Decreasing cloud cover drives the recent
mass loss on the Greenland Ice Sheet
“The Greenland Ice Sheet (GrIS) has been losing mass at an accelerating rate since the mid-1990s. … We show, using satellite data and climate model output, that the abrupt reduction in surface mass balance since about 1995 can be attributed largely to a coincident trend of decreasing summer cloud cover enhancing the melt-albedo feedback. Satellite observations show that, from 1995 to 2009, summer cloud cover decreased by 0.9 ± 0.3% per year. Model output indicates that the GrIS summer melt increases by 27 ± 13 gigatons (Gt) per percent reduction in summer cloud cover, principally because of the impact of increased shortwave radiation over the low albedo ablation zone. The observed reduction in cloud cover is strongly correlated with a state shift in the North Atlantic Oscillation promoting anticyclonic conditions in summer and suggests that the enhanced surface mass loss from the GrIS is driven by synoptic-scale changes in Arctic-wide atmospheric circulation. … Th[e] strong correlation between summertime NAO index and the MAR-based cloud cover could be used to forecast whether the observed reduction in cloud cover during summer, and the associated increase in GrIS melt, is likely to continue.”

“[Our results] also indicate that the sudden decline in Greenland’s (surface) mass balance is not primarily a direct response to the local increase in atmospheric temperature, because anomalies in downwelling longwave radiation have contributed less energy to the increase in melt of the GrIS than SWD [summertime shortwave forcing] anomalies. This is contradictory to previous analyses that have focused on the increase in temperature as the main cause of GrIS melting (15, 16), as well as on the longwave warming effect of clouds (10). Climate warming is instead altering large-scale circulation patterns.”
“The radiative effect of clouds has attracted increasing attention; for example, it was found that decreasing cloud cover drives the recent loss of mass from the Greenland ice sheet by enhancing the melt-albedo feedback (Hofer et al., 2017). Thus, enhanced albedo effect from increasing cloud cover in southwest China during the early Holocene could have caused a reduction in summer temperature. … From 1960 to 2005, total cloud cover decreased over southwest China, including Yunnan Province (Zhang et al., 2011b) … [as] summer temperature increased [1961-2007] (Liu et al., 2010). This negative relationship between cloud cover and summer temperature was also found in India during the period 1931-2002 (Roy and Balling, 2005).”

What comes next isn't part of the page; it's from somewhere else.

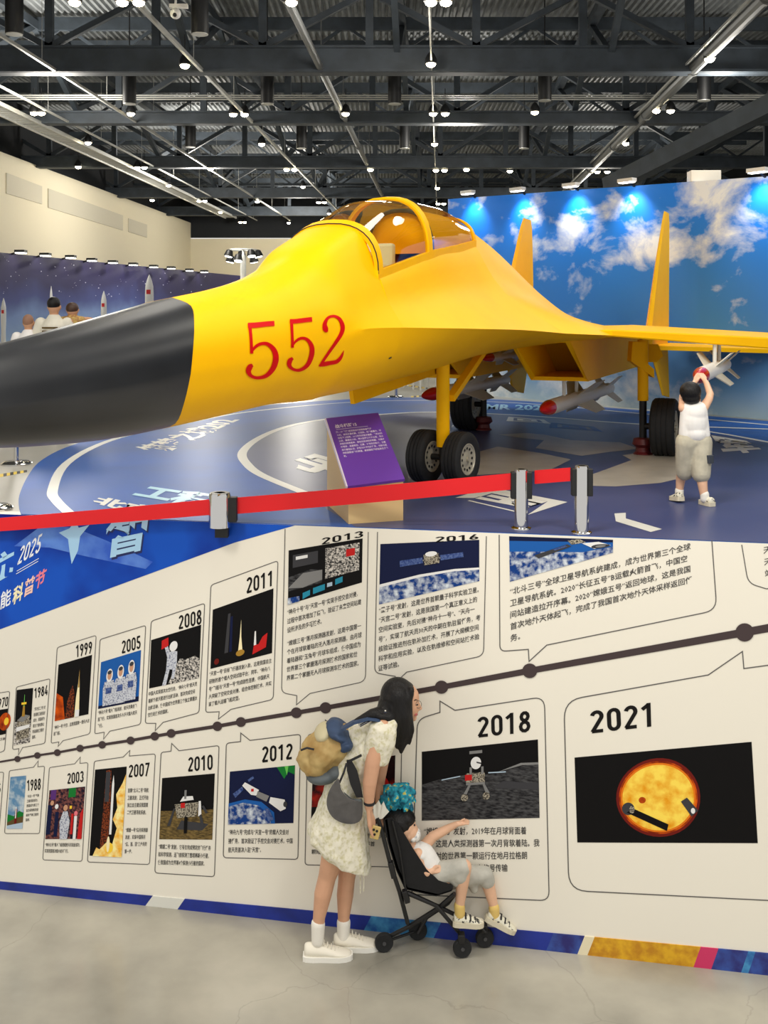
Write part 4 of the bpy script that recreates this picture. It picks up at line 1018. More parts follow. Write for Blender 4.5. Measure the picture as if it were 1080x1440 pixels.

“The surface radiation budget of the Arctic Ocean plays a central role in summer ice melt and is governed by clouds and surface albedo. … Longwave and shortwave radiation are primary drivers in the surface heat budget during summer melt (Persson et al., 2002). The surface radiative balance consists of contributions from incoming shortwave radiation, reflected shortwave radiation, incoming longwave radiation, and outgoing longwave radiation. Clouds have a major impact on both incoming longwave and shortwave radiative fluxes. … Future impacts on net radiative balances will depend on both ice and cloud conditions. As the sea ice cover evolves towards more first year ice, greater melt pond coverage, and more open water, the area-averaged albedo will be less than the break-even albedo for much of the summer. This implies less melting under cloudy conditions than sunny. However, the net radiative balance will still likely be less under sunny skies at the beginning of the melt season in May and early June.”
“During the short Antarctic summer, strong onshore winds may by themselves raise the ice sheet’s surface temperature (Ts) up to the melting point(through exchange of sensible heat), especially at low elevations. However, Ts [surface temperature] is ultimately controlled by the full surface energy budget (SEB), being the net of radiative (short- and longwave) and turbulent (sensible and latent) heat fluxes. Clouds exert an important influence on the SEB by modulating the radiative fluxes, primarily by enhancing downwelling longwave radiation and attenuating incoming solar radiation. In particular, low-level liquid-bearing clouds can have a determinant role in either causing or prolonging melting conditions over ice sheets.”
“Clouds are an essential parameter of the surface energy budget influencing the West Antarctic Ice Sheet (WAIS) response to atmospheric warming and net contribution to global sea level rise. … Owing to perennial high-albedo snow and ice cover, cloud infrared emission dominates over cloud solar reflection and absorption leading to a positive net all-wave cloud radiative effect (CRE) at the surface … The annual-mean CRE [cloud radiative effect] at the WAIS [West Antarctic Ice Sheet] surface is 34 W m−2, representing a significant cloud-induced warming of the ice sheet. … In summer, clouds warm the WAIS by 26 W m−2, on average, despite maximum offsetting shortwave CRE.”